Ankara a toujours démenti toute complaisance envers l'EI mais, depuis l'attentat de Suruç, a clairement intensifié sa lutte contre le groupe jihadiste.

M. Erdogan a confirmé vendredi que son pays avait enfin autorisé les Etats-Unis à mener des raids aériens contre des cibles jihadistes en Syrie ou en Irak depuis plusieurs de leurs bases, dont celle d'Incirlik (sud). "Elles seront utilisées dans un certain cadre", a-t-il précisé, sans toutefois livrer de détails.
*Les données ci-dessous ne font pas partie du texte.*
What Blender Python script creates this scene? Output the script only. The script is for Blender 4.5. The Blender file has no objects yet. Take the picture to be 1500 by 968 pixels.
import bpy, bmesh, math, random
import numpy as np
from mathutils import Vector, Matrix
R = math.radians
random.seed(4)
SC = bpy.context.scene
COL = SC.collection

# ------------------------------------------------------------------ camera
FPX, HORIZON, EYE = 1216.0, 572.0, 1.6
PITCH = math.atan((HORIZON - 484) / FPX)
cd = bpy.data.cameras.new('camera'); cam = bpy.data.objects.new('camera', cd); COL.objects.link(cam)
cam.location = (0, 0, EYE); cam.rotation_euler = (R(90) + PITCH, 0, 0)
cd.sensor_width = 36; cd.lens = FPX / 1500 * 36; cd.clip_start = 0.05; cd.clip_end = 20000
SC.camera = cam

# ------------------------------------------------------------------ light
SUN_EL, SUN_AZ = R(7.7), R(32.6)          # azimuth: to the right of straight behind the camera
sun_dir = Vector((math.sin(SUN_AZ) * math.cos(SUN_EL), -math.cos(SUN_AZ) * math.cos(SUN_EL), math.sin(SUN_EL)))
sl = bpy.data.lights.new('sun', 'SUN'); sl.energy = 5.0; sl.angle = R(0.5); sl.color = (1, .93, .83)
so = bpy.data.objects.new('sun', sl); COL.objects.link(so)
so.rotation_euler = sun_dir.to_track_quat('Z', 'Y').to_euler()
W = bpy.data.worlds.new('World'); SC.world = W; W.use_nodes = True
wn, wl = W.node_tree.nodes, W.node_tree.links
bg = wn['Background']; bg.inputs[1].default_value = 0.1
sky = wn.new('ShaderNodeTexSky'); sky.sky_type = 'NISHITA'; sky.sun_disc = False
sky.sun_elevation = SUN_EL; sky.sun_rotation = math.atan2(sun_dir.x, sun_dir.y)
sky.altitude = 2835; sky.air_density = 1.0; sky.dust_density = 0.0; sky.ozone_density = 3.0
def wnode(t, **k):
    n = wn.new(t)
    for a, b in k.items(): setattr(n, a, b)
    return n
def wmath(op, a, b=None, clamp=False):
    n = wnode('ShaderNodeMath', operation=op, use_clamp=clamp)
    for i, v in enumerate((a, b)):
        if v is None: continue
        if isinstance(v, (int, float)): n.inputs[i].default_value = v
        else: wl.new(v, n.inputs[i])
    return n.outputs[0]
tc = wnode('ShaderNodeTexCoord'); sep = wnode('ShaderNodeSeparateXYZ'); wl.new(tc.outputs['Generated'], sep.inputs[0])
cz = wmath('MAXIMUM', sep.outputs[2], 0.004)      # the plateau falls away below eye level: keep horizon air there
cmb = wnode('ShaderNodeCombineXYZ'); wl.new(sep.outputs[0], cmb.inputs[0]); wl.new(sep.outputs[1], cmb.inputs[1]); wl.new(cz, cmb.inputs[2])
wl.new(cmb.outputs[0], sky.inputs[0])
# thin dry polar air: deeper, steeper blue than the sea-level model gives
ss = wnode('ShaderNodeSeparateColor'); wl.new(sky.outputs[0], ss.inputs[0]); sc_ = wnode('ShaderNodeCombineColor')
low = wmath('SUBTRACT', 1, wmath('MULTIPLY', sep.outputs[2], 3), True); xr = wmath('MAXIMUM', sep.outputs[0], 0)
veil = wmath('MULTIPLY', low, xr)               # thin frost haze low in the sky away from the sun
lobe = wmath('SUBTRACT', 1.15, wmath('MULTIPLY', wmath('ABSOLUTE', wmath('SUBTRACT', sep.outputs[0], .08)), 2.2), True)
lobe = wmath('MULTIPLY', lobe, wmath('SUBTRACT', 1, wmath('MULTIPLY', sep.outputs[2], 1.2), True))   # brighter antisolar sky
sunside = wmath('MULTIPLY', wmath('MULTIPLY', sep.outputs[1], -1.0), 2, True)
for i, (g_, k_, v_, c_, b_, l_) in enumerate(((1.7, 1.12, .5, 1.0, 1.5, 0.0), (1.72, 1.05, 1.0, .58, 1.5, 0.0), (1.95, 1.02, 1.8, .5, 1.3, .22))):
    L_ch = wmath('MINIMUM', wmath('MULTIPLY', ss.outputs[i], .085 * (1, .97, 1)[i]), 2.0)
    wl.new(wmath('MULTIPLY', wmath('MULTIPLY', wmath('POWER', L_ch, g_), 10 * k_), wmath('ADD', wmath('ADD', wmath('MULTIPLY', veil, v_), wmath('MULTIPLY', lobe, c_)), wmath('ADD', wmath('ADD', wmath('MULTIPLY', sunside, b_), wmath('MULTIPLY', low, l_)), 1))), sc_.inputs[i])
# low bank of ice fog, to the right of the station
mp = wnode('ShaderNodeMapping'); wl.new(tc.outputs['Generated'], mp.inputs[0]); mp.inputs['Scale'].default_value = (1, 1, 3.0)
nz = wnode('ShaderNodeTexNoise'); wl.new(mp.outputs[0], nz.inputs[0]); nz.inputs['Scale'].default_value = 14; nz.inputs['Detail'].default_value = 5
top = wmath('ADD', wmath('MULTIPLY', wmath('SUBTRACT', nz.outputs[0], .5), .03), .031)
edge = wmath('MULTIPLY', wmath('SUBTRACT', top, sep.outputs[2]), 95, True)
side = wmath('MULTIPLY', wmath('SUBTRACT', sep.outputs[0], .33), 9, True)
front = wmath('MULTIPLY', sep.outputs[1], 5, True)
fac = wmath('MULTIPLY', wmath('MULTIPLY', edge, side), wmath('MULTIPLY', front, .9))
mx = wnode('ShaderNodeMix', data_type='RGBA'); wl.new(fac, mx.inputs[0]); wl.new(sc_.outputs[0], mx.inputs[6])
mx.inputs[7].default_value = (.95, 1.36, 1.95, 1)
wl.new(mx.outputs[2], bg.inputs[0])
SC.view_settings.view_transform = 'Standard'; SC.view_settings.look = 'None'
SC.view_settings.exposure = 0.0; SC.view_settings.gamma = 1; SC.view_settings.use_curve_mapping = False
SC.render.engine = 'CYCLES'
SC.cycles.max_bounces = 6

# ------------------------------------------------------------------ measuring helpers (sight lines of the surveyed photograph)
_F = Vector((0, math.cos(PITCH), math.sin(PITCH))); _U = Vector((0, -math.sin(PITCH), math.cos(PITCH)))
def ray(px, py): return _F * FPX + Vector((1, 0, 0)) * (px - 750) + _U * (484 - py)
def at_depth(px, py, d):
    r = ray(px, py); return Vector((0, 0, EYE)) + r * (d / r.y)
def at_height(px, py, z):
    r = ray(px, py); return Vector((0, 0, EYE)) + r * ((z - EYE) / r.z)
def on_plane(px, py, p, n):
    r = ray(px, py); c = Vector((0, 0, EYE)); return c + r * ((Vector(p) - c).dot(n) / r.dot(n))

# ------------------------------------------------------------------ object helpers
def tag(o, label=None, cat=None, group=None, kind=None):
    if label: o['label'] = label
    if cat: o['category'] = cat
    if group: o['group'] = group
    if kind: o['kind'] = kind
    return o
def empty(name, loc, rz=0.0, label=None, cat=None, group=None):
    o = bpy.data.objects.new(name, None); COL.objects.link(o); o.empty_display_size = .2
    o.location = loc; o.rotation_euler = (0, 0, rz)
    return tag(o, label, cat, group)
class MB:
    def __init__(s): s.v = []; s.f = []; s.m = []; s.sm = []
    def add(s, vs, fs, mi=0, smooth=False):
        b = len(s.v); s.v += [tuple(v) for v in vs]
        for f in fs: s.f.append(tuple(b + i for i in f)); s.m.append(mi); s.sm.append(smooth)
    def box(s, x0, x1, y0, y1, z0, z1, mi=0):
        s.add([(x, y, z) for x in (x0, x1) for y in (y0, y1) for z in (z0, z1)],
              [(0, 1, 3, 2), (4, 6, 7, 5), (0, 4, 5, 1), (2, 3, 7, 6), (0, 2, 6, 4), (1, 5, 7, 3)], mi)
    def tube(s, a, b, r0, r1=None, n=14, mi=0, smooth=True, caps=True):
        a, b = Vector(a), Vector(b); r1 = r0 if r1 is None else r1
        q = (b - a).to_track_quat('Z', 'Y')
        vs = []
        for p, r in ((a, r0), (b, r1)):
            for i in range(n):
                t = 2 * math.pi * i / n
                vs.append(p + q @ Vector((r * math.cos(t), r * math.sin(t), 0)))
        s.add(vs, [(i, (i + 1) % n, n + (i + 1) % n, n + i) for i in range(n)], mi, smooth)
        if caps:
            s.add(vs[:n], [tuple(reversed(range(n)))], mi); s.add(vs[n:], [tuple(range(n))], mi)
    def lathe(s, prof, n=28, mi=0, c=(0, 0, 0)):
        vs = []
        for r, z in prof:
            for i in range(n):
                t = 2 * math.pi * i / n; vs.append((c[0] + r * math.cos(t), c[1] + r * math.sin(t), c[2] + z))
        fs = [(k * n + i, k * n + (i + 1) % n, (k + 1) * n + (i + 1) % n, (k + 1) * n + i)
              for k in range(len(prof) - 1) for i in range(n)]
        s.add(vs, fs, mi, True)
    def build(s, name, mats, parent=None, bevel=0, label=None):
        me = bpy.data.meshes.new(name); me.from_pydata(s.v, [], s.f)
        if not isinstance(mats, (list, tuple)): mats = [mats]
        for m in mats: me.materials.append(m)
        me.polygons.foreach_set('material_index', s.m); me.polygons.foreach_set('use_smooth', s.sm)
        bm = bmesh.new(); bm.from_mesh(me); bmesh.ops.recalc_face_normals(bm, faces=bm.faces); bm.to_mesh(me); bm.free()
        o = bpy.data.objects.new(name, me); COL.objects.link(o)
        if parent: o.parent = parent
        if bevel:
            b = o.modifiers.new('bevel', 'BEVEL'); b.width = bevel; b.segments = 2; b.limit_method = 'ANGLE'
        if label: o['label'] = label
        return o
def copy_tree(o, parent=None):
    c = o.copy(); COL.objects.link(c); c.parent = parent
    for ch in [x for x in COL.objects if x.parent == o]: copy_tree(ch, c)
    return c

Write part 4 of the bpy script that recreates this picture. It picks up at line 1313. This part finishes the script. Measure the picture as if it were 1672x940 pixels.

Le ministère des Affaires étrangères turc a précisé dans un communiqué que des "aéronefs avec pilote ou sans pilote" y seraient déployés et que la Turquie "participerait aussi à ces opérations" contre les l'EI.

"L'ouverture de la base suggère que la Turquie ne va peut être pas jouer un rôle éminent, même si c'est possible, mais un rôle de soutien plus actif", a commenté Aron Stein, expert au Atlantic Council Rafic Hariri Center de Beyrouth.

La Turquie était jusque-là restée l'arme au pied face à l'EI. Elle avait refusé d'intervenir militairement en soutien aux milices kurdes de Syrie, par crainte de voir se constituer une région autonome qui lui serait hostile dans le nord de ce pays.

- 297 arrestations -

Sur leur propre sol, les autorités turques ont également mené vendredi dans tout le pays un coup de filet inédit contre des membres présumés de l'EI.

La Turquie constitue le principal point de passage des recrues jihadistes vers la Syrie.

Cette opération antiterroriste a également visé l'extrême gauche et, surtout, les rebelles du Parti des travailleurs du Kurdistan (PKK), qui ont revendiqué le meurtre de deux policiers en riposte à l'attentat de Suruç.

Selon M. Davutoglu, 297 personnes soupçonnées d'appartenir à un "groupe terroriste" ont été arrêtées dans 16 provinces du pays, dont 37 ressortissants étrangers.

Parmi elles figure Halis Bayancuk, également connu sous le nom d'Abou Hanzala, présenté par l'agence Anatolie, comme un responsable du groupe Etat islamique (EI) à Istanbul.

Une militante marxiste a également été tuée par la police à Istanbul, selon les médias.

L'attentat suicide de Suruç, qui a fait 32 morts et une centaine de blessés parmi des militants de la cause kurde, a ravivé la colère de la communauté kurde de Turquie, qui a dénoncé la duplicité du gouvernement turc.

Une organisation proche du PKK a affirmé avoir tué mardi soir à Istanbul un commerçant présenté comme un membre du groupe EI. Ces opérations attisent le risque d'un débordement en Turquie de la guerre qui oppose les milices kurdes aux jihadistes sur le sol syrien.

Comme presque chaque jour depuis lundi, une manifestation contre l'EI et la politique syrienne de M. Erdogan a été violemment dispersée par la police vendredi soir à Istanbul.

Des milliers de personnes sont attendues dimanche après-midi dans la plus grande ville de Turquie pour une "marche pour la paix", à l'appel du principal parti kurde de Turquie.